アメリカだとClimate Changeは社会主義だとか、共産主義だとかいう反応が保守からは起こるようですね。動画の最初の部分を見るだけでも実感します。経済寄りであるWSJも環境問題には慎重な態度をとっているようです。Steven E. Koonin氏はオバマ第一期政権でエネルギー省の科学担当次官を務めた人のようです。

THE SATURDAY ESSAY
Climate Science Is Not Settled
We are very far from the knowledge needed to make good climate policy, writes leading scientist Steven E. Koonin

By STEVEN E. KOONIN
Sept. 19, 2014 12:19 p.m. ET

The idea that "Climate science is settled" runs through today's popular and policy discussions. Unfortunately, that claim is misguided. It has not only distorted our public and policy debates on issues related to energy, greenhouse-gas emissions and the environment. But it also has inhibited the scientific and policy discussions that we need to have about our climate future.

Climate Changeや人類の環境への負荷の有無を問題にしているのではなく、"How will the climate change over the next century under both natural and human influences?"という問いに科学界は答えることができていないから政策立案するのは時期尚早ではないかというのがこの方の懸念のようです。

The crucial scientific question for policy isn't whether the climate is changing. That is a settled matter: The climate has always changed and always will. Geological and historical records show the occurrence of major climate shifts, sometimes over only a few decades. We know, for instance, that during the 20th century the Earth's global average surface temperature rose 1.4 degrees Fahrenheit.

Nor is the crucial question whether humans are influencing the climate. That is no hoax: There is little doubt in the scientific community that continually growing amounts of greenhouse gases in the atmosphere, due largely to carbon-dioxide emissions from the conventional use of fossil fuels, are influencing the climate. There is also little doubt that the carbon dioxide will persist in the atmosphere for several centuries. The impact today of human activity appears to be comparable to the intrinsic, natural variability of the climate system itself.

Rather, the crucial, unsettled scientific question for policy is, "How will the climate change over the next century under both natural and human influences?" Answers to that question at the global and regional levels, as well as to equally complex questions of how ecosystems and human activities will be affected, should inform our choices about energy and infrastructure.

バリバリの保守派と違い、不透明だから何もしなくてはいいとは言っていませんが、慎重な判断を求めている感じです。

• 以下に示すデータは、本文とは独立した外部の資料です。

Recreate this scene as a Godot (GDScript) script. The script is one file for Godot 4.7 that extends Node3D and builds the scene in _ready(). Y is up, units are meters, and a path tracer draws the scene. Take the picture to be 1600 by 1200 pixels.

Society's choices in the years ahead will necessarily be based on uncertain knowledge of future climates. That uncertainty need not be an excuse for inaction. There is well-justified prudence in accelerating the development of low-emissions technologies and in cost-effective energy-efficiency measures.
But climate strategies beyond such "no regrets" efforts carry costs, risks and questions of effectiveness, so nonscientific factors inevitably enter the decision. These include our tolerance for risk and the priorities that we assign to economic development, poverty reduction, environmental quality, and intergenerational and geographical equity.

直前のこの時期でのこのエッセイの発表ですから、WSJの立場は明確ですね。。。